• EXERCISE DESCRIPTION
Take the material below and extract the lines from the one with "Write a Blender" through the one with "SC.camera = cam", word for word, without pictures.

• ITEMS
---

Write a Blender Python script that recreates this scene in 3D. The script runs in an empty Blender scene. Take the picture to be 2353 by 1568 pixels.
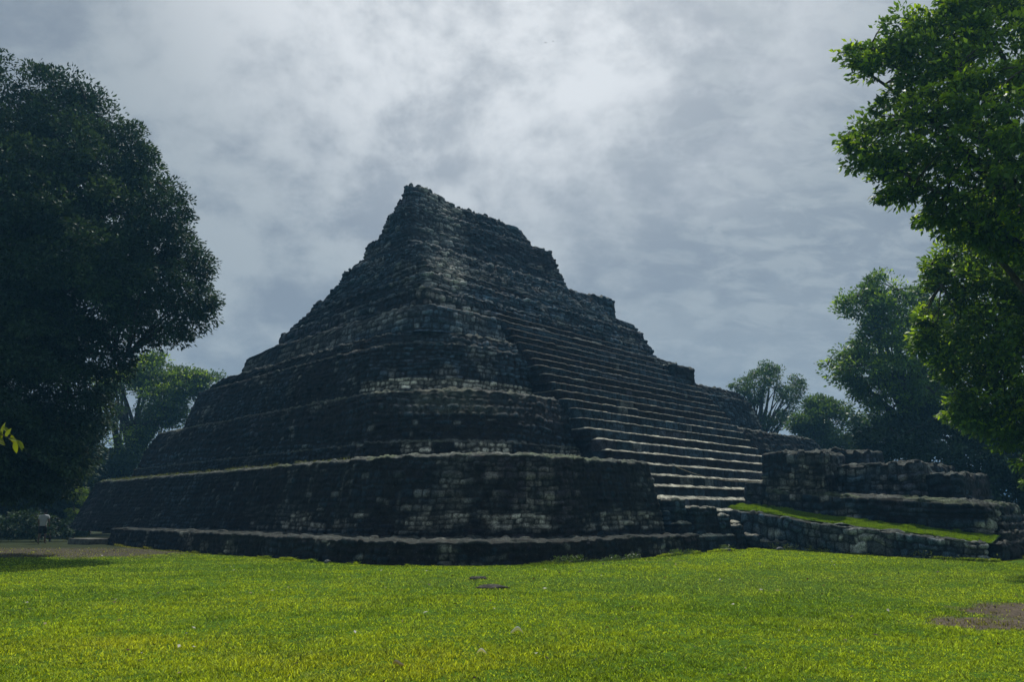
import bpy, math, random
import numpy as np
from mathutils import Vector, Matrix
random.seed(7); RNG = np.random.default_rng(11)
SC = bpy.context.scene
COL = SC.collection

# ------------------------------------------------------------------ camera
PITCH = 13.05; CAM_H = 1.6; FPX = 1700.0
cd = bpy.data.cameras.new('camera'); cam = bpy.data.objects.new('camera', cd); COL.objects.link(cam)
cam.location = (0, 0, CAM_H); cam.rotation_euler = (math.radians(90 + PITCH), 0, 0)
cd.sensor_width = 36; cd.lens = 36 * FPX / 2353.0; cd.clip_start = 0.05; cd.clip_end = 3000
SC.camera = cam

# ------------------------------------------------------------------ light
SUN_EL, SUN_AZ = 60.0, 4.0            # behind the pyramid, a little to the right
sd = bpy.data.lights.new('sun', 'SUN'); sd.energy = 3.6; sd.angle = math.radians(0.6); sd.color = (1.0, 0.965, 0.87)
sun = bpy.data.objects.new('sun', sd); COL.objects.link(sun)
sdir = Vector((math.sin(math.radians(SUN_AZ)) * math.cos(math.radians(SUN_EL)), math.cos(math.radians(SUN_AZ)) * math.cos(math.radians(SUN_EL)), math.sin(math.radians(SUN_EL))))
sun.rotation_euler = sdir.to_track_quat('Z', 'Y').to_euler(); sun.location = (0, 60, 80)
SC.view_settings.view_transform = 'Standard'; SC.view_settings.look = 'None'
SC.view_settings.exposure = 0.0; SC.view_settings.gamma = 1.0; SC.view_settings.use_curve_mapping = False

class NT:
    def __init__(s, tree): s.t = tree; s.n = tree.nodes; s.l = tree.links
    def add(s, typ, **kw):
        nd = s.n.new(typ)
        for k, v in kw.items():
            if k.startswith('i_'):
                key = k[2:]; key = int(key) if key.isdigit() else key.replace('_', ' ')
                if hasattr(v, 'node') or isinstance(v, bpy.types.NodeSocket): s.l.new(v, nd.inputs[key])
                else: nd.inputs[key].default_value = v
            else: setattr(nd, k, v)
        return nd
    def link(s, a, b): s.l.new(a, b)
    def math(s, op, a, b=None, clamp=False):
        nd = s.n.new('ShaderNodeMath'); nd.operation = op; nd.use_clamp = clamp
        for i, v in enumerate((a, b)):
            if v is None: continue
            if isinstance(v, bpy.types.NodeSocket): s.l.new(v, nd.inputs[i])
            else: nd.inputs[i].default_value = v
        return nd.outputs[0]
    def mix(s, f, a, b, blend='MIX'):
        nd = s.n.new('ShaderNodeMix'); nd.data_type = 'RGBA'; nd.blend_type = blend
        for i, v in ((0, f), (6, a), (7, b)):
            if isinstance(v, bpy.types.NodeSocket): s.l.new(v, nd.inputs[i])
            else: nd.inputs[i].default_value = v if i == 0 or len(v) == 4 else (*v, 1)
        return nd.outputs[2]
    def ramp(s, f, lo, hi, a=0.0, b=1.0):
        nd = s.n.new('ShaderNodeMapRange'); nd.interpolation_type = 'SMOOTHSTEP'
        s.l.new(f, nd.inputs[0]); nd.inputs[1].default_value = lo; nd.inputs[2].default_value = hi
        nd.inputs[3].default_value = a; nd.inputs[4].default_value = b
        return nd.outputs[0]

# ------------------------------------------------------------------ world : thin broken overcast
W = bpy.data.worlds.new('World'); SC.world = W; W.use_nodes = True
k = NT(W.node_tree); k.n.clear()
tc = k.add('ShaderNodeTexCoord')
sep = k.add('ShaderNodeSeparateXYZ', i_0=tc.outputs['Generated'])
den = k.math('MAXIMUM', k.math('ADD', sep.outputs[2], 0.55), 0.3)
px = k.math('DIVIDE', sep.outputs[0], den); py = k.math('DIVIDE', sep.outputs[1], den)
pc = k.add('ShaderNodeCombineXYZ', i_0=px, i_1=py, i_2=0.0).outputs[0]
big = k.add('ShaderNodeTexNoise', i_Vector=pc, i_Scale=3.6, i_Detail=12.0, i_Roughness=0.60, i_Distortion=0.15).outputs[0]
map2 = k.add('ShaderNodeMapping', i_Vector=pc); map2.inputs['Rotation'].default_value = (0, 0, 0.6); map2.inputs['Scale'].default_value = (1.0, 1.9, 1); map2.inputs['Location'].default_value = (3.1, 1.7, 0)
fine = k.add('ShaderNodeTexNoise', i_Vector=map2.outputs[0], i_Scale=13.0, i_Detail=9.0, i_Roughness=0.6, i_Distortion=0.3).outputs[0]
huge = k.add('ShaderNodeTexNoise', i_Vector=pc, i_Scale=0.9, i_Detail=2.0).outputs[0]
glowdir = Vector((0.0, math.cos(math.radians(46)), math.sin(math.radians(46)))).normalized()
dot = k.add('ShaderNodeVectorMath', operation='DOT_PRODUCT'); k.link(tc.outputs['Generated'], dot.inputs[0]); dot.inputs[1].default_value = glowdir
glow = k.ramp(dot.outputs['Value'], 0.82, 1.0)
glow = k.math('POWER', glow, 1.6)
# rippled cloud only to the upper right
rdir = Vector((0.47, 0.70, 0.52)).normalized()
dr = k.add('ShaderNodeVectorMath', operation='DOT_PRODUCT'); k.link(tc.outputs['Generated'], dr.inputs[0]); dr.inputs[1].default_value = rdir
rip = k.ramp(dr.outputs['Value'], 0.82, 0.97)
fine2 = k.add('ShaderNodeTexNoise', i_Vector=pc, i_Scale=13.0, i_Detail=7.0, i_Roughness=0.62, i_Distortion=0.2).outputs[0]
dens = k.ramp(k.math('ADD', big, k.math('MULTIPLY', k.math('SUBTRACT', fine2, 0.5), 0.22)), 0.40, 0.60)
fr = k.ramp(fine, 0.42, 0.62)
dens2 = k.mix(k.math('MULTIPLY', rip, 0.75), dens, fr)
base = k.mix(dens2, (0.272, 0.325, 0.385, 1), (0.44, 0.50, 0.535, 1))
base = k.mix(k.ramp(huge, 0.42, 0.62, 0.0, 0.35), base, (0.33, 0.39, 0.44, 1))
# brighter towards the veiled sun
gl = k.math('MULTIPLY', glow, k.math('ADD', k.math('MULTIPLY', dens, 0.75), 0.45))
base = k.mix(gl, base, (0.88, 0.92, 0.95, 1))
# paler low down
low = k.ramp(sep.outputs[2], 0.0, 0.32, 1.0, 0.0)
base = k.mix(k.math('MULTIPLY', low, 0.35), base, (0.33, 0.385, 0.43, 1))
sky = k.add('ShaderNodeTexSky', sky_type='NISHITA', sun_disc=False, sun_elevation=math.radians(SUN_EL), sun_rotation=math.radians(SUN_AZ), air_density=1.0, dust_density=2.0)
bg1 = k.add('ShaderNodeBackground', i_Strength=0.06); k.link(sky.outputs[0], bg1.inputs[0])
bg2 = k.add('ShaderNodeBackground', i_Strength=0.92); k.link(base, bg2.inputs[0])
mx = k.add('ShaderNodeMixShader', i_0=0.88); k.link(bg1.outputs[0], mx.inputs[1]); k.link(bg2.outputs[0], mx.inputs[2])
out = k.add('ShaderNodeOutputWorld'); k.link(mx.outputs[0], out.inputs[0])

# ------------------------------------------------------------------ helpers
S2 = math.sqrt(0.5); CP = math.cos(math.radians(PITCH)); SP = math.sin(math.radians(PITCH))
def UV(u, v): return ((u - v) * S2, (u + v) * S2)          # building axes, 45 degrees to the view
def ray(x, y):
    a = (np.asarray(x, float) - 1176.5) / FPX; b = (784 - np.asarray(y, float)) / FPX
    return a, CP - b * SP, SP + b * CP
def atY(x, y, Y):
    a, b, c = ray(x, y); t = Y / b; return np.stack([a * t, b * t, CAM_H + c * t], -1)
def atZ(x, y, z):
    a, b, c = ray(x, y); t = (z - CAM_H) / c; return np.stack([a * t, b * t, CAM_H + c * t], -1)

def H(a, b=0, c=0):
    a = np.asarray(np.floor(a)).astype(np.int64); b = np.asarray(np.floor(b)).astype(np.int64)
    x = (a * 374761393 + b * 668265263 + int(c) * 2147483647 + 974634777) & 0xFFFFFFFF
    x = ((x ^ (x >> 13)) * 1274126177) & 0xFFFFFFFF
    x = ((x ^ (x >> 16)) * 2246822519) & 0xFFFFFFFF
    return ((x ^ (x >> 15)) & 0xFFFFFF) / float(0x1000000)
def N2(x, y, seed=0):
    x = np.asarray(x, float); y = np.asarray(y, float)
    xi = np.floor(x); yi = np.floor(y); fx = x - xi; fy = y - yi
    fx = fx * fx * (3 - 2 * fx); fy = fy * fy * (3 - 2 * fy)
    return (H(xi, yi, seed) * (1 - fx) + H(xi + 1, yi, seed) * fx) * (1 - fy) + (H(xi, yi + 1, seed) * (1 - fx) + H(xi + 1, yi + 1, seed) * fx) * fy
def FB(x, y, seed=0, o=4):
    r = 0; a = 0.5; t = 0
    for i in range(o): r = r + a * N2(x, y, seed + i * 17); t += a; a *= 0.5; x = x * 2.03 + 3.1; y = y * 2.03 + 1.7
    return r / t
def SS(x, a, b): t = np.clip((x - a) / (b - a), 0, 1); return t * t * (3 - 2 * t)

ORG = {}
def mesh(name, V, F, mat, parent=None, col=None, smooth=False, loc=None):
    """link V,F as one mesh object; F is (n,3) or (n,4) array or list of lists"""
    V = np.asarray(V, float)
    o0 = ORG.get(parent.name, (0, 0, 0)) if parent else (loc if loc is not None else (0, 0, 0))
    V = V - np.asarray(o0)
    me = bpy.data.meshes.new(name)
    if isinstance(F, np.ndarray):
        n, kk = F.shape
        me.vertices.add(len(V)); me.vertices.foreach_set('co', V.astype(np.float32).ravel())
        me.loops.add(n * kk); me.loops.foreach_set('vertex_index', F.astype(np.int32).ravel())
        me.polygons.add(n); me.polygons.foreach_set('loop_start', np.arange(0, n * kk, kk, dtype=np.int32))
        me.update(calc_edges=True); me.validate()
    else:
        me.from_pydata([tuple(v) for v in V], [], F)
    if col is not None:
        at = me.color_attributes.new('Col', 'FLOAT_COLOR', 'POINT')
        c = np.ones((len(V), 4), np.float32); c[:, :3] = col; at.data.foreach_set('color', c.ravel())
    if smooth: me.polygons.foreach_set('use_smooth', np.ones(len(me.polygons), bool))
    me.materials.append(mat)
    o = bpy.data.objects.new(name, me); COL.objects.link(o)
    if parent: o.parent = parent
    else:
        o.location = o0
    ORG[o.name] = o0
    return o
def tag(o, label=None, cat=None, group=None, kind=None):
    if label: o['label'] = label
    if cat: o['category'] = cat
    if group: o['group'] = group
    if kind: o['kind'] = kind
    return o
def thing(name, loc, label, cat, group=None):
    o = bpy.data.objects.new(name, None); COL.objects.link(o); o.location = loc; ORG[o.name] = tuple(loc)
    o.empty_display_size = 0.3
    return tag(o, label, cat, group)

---

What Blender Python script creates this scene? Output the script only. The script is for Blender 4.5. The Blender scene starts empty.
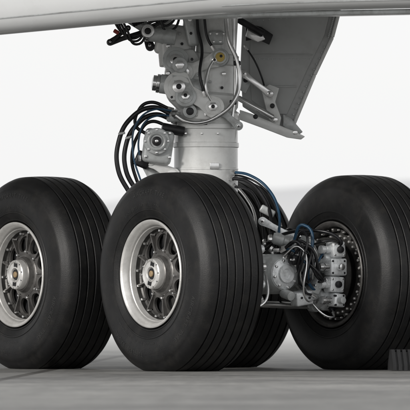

---

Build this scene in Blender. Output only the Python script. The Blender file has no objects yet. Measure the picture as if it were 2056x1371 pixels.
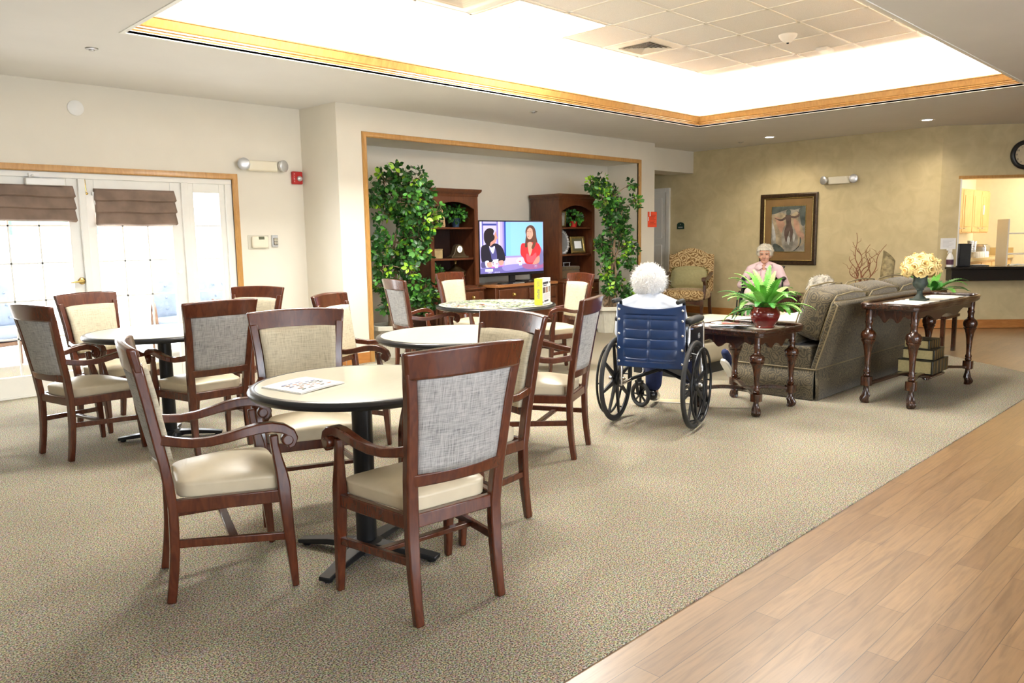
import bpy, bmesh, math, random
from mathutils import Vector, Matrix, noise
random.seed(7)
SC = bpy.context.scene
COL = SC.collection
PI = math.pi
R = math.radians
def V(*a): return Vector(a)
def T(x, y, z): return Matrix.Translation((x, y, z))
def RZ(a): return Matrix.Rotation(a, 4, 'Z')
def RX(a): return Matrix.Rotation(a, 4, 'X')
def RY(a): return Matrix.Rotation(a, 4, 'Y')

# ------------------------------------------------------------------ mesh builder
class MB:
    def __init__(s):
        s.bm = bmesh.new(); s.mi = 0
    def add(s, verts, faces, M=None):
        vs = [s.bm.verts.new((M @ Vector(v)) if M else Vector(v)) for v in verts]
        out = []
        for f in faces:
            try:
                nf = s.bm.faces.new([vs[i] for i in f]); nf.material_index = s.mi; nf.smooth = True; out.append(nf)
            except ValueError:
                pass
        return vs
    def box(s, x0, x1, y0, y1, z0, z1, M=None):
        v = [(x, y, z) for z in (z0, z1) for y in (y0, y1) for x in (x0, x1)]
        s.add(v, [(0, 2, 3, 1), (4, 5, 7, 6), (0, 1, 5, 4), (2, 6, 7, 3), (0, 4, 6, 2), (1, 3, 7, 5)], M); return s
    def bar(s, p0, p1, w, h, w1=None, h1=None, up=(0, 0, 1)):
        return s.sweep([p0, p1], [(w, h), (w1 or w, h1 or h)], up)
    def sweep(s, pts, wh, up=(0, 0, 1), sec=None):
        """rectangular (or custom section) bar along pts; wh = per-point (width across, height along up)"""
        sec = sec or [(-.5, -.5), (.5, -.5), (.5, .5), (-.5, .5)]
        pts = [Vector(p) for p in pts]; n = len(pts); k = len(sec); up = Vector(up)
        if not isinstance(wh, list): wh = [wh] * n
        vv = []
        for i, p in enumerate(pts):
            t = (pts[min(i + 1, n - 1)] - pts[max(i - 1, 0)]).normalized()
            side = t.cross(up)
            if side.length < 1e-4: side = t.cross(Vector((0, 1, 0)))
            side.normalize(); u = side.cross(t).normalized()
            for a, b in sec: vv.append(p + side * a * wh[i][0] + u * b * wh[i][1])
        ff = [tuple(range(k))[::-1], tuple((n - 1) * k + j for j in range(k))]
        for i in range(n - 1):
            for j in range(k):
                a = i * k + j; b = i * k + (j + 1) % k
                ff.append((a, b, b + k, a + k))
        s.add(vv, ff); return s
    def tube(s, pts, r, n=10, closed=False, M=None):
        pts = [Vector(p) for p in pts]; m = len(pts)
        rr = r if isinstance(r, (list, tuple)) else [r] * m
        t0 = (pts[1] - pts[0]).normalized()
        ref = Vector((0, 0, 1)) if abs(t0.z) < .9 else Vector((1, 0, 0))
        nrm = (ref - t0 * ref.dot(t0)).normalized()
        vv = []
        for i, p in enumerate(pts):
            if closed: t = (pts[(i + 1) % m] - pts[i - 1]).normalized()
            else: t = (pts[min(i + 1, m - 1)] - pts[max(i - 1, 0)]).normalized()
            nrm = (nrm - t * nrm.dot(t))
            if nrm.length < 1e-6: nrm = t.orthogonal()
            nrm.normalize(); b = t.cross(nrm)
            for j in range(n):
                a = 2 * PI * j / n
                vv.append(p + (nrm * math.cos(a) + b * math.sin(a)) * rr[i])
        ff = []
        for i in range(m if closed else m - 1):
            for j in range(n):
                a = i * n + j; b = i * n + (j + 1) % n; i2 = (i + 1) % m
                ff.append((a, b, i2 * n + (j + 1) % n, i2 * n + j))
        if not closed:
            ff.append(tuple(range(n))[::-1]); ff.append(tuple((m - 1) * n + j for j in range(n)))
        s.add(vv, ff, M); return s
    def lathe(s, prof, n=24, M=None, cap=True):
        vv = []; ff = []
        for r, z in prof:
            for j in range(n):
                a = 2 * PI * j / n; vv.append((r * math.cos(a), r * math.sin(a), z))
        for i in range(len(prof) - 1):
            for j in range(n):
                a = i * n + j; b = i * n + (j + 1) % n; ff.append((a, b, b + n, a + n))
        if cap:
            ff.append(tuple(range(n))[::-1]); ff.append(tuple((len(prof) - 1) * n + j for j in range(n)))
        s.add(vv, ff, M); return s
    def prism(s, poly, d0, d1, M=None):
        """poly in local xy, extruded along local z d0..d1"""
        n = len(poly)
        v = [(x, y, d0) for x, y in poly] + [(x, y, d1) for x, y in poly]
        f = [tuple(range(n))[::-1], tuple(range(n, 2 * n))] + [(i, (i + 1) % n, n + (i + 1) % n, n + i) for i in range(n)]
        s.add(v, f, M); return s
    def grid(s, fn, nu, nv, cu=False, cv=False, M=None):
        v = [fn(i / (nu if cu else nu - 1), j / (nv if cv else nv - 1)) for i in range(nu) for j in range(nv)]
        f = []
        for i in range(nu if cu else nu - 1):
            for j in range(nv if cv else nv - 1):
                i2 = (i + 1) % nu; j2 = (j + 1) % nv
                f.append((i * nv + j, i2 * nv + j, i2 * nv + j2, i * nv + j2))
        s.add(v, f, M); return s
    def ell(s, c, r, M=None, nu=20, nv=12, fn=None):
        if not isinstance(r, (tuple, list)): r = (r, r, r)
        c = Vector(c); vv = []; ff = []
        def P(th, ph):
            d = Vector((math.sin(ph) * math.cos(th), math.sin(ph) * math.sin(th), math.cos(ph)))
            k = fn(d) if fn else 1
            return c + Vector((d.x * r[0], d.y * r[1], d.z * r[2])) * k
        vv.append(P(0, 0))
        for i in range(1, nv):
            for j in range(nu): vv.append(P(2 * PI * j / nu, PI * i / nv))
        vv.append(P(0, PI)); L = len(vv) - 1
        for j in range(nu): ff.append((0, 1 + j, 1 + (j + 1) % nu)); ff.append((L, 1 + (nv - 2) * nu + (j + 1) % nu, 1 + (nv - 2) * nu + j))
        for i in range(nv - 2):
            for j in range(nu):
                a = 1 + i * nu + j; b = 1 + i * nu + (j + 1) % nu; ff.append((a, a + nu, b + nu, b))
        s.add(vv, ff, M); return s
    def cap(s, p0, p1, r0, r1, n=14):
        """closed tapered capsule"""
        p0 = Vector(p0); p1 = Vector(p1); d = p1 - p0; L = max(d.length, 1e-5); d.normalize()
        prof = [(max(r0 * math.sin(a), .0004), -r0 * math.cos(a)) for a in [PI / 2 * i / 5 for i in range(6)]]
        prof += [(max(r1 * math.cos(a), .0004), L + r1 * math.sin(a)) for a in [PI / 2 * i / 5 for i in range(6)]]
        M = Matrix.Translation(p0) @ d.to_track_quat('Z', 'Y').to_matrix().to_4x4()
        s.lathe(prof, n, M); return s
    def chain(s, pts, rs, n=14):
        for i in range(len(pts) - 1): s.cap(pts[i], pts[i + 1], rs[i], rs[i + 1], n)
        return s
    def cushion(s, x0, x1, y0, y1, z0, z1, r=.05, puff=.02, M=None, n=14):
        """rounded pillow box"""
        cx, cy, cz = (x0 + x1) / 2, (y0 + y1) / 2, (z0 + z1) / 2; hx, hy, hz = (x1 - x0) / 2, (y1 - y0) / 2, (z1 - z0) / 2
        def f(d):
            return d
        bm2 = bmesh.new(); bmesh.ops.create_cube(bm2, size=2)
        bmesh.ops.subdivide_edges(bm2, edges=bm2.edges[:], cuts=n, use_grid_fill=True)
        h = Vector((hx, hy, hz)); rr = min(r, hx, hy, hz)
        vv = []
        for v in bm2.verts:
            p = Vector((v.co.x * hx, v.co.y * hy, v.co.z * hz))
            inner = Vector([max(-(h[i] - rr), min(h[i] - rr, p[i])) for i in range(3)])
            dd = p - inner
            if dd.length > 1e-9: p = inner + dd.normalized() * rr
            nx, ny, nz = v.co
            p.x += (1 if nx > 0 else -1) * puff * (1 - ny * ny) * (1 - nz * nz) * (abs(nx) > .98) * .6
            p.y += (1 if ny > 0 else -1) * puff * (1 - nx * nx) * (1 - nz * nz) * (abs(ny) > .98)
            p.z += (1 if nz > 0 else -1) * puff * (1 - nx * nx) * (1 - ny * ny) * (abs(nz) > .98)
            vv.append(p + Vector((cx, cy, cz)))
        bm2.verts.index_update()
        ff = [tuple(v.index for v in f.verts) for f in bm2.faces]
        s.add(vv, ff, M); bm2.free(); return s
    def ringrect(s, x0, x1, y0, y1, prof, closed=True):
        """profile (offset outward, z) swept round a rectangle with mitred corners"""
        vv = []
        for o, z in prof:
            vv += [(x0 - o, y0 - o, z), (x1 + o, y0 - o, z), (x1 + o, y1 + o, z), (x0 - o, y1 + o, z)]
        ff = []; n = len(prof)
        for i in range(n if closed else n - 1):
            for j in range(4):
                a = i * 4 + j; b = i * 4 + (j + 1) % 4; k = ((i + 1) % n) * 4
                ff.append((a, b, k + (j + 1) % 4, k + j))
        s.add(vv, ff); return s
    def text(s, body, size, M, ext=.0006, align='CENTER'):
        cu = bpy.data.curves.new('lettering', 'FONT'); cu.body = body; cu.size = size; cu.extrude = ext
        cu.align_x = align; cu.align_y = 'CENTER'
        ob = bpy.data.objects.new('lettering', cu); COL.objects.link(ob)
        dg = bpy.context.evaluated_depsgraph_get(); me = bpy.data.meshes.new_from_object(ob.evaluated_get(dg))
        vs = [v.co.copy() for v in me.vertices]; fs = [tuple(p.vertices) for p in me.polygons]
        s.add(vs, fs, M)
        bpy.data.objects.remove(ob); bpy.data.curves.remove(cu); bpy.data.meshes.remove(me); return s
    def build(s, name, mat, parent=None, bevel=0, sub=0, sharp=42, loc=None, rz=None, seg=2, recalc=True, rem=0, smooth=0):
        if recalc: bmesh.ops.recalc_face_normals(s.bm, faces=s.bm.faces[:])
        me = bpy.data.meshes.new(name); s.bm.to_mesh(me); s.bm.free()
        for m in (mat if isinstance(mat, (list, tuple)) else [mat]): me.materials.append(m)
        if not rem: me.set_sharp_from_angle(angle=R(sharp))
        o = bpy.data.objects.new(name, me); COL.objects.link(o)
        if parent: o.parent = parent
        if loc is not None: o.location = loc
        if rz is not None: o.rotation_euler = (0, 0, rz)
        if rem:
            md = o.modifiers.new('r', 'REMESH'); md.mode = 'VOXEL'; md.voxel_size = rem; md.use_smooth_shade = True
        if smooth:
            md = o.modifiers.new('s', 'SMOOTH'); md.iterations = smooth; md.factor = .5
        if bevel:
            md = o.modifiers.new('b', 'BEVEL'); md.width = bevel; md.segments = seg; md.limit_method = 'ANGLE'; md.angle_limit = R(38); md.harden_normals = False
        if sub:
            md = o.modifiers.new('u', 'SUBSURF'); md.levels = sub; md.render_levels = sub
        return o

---

• RESULT OF THE EXERCISE
Write a Blender Python script that recreates this scene in 3D. The script runs in an empty Blender scene. Take the picture to be 2353 by 1568 pixels.
import bpy, math, random
import numpy as np
from mathutils import Vector, Matrix
random.seed(7); RNG = np.random.default_rng(11)
SC = bpy.context.scene
COL = SC.collection

# ------------------------------------------------------------------ camera
PITCH = 13.05; CAM_H = 1.6; FPX = 1700.0
cd = bpy.data.cameras.new('camera'); cam = bpy.data.objects.new('camera', cd); COL.objects.link(cam)
cam.location = (0, 0, CAM_H); cam.rotation_euler = (math.radians(90 + PITCH), 0, 0)
cd.sensor_width = 36; cd.lens = 36 * FPX / 2353.0; cd.clip_start = 0.05; cd.clip_end = 3000
SC.camera = cam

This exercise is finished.